▸ **TASK BRIEF**
Restate the listing that follows word for word, without its pictures.

▸ **SUPPLIED INFORMATION**
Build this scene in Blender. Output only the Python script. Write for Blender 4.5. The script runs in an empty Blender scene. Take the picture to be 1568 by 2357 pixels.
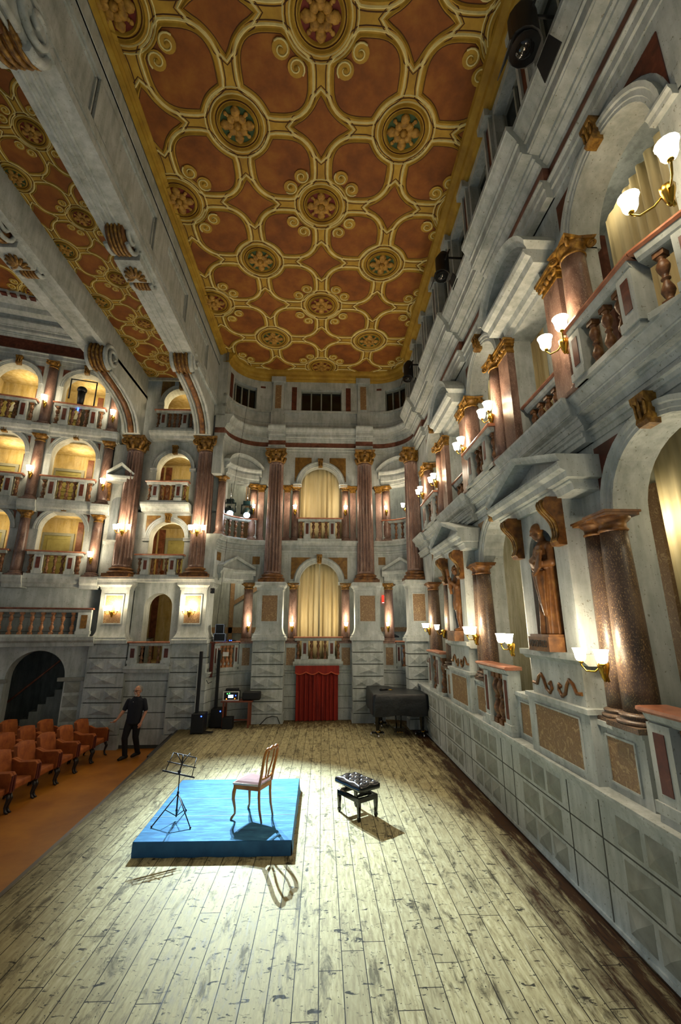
import bpy, bmesh, math, random
from mathutils import Vector, Matrix
random.seed(7)
PI=math.pi
S=bpy.context.scene
COL=S.collection
# ---------------------------------------------------------------- camera
cam=bpy.data.cameras.new('camera'); camo=bpy.data.objects.new('camera',cam); COL.objects.link(camo)
cam.sensor_fit='VERTICAL'; cam.sensor_height=36; cam.sensor_width=24; cam.lens=36*1000/2357
cam.clip_start=.05; cam.clip_end=200
P_=math.radians(14.68); YAW=math.atan(42/1000*math.cos(P_))
camo.location=(0,0,2.8); camo.rotation_euler=(PI/2+P_,0,-YAW)
S.camera=camo
# ---------------------------------------------------------------- materials
def lin(c):
    return tuple(((x/12.92) if x<=.04045 else ((x+.055)/1.055)**2.4) for x in c)
def hexc(h): return lin(tuple(int(h[i:i+2],16)/255 for i in (0,2,4)))
def base_mat(name,rough=.6,metal=0.):
    m=bpy.data.materials.new(name); m.use_nodes=True
    nt=m.node_tree; b=nt.nodes['Principled BSDF']
    b.inputs['Roughness'].default_value=rough; b.inputs['Metallic'].default_value=metal
    return m,nt,b
def N(nt,t,**k):
    n=nt.nodes.new(t)
    for a,v in k.items(): setattr(n,a,v)
    return n
def coords(nt,scale=(1,1,1)):
    tc=N(nt,'ShaderNodeNewGeometry'); mp=N(nt,'ShaderNodeMapping'); mp.inputs['Scale'].default_value=scale
    nt.links.new(tc.outputs['Position'],mp.inputs['Vector']); return mp.outputs['Vector']
def noise(nt,vec,scale,detail=4,rough=.55,dist=0.):
    n=N(nt,'ShaderNodeTexNoise'); n.inputs['Scale'].default_value=scale; n.inputs['Detail'].default_value=detail
    n.inputs['Roughness'].default_value=rough; n.inputs['Distortion'].default_value=dist
    nt.links.new(vec,n.inputs['Vector']); return n.outputs['Fac']
def ramp(nt,fac,stops):
    r=N(nt,'ShaderNodeValToRGB'); e=r.color_ramp.elements
    while len(e)<len(stops): e.new(.5)
    for i,(p,c) in enumerate(stops):
        e[i].position=p; e[i].color=(c[0],c[1],c[2],1)
    nt.links.new(fac,r.inputs['Fac']); return r.outputs['Color']
def mixc(nt,fac,a,b,mode='MIX'):
    m=N(nt,'ShaderNodeMix',data_type='RGBA',blend_type=mode)
    for s,v in ((m.inputs[0],fac),(m.inputs[6],a),(m.inputs[7],b)):
        if hasattr(v,'links'): nt.links.new(v,s)
        elif isinstance(v,(int,float)): s.default_value=v
        else: s.default_value=(v[0],v[1],v[2],1)
    return m.outputs[2]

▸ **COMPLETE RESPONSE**
Build this scene in Blender. Output only the Python script. Write for Blender 4.5. The script runs in an empty Blender scene. Take the picture to be 1568 by 2357 pixels.
import bpy, bmesh, math, random
from mathutils import Vector, Matrix
random.seed(7)
PI=math.pi
S=bpy.context.scene
COL=S.collection
# ---------------------------------------------------------------- camera
cam=bpy.data.cameras.new('camera'); camo=bpy.data.objects.new('camera',cam); COL.objects.link(camo)
cam.sensor_fit='VERTICAL'; cam.sensor_height=36; cam.sensor_width=24; cam.lens=36*1000/2357
cam.clip_start=.05; cam.clip_end=200
P_=math.radians(14.68); YAW=math.atan(42/1000*math.cos(P_))
camo.location=(0,0,2.8); camo.rotation_euler=(PI/2+P_,0,-YAW)
S.camera=camo
# ---------------------------------------------------------------- materials
def lin(c):
    return tuple(((x/12.92) if x<=.04045 else ((x+.055)/1.055)**2.4) for x in c)
def hexc(h): return lin(tuple(int(h[i:i+2],16)/255 for i in (0,2,4)))
def base_mat(name,rough=.6,metal=0.):
    m=bpy.data.materials.new(name); m.use_nodes=True
    nt=m.node_tree; b=nt.nodes['Principled BSDF']
    b.inputs['Roughness'].default_value=rough; b.inputs['Metallic'].default_value=metal
    return m,nt,b
def N(nt,t,**k):
    n=nt.nodes.new(t)
    for a,v in k.items(): setattr(n,a,v)
    return n
def coords(nt,scale=(1,1,1)):
    tc=N(nt,'ShaderNodeNewGeometry'); mp=N(nt,'ShaderNodeMapping'); mp.inputs['Scale'].default_value=scale
    nt.links.new(tc.outputs['Position'],mp.inputs['Vector']); return mp.outputs['Vector']
def noise(nt,vec,scale,detail=4,rough=.55,dist=0.):
    n=N(nt,'ShaderNodeTexNoise'); n.inputs['Scale'].default_value=scale; n.inputs['Detail'].default_value=detail
    n.inputs['Roughness'].default_value=rough; n.inputs['Distortion'].default_value=dist
    nt.links.new(vec,n.inputs['Vector']); return n.outputs['Fac']
def ramp(nt,fac,stops):
    r=N(nt,'ShaderNodeValToRGB'); e=r.color_ramp.elements
    while len(e)<len(stops): e.new(.5)
    for i,(p,c) in enumerate(stops):
        e[i].position=p; e[i].color=(c[0],c[1],c[2],1)
    nt.links.new(fac,r.inputs['Fac']); return r.outputs['Color']
def mixc(nt,fac,a,b,mode='MIX'):
    m=N(nt,'ShaderNodeMix',data_type='RGBA',blend_type=mode)
    for s,v in ((m.inputs[0],fac),(m.inputs[6],a),(m.inputs[7],b)):
        if hasattr(v,'links'): nt.links.new(v,s)
        elif isinstance(v,(int,float)): s.default_value=v
        else: s.default_value=(v[0],v[1],v[2],1)
    return m.outputs[2]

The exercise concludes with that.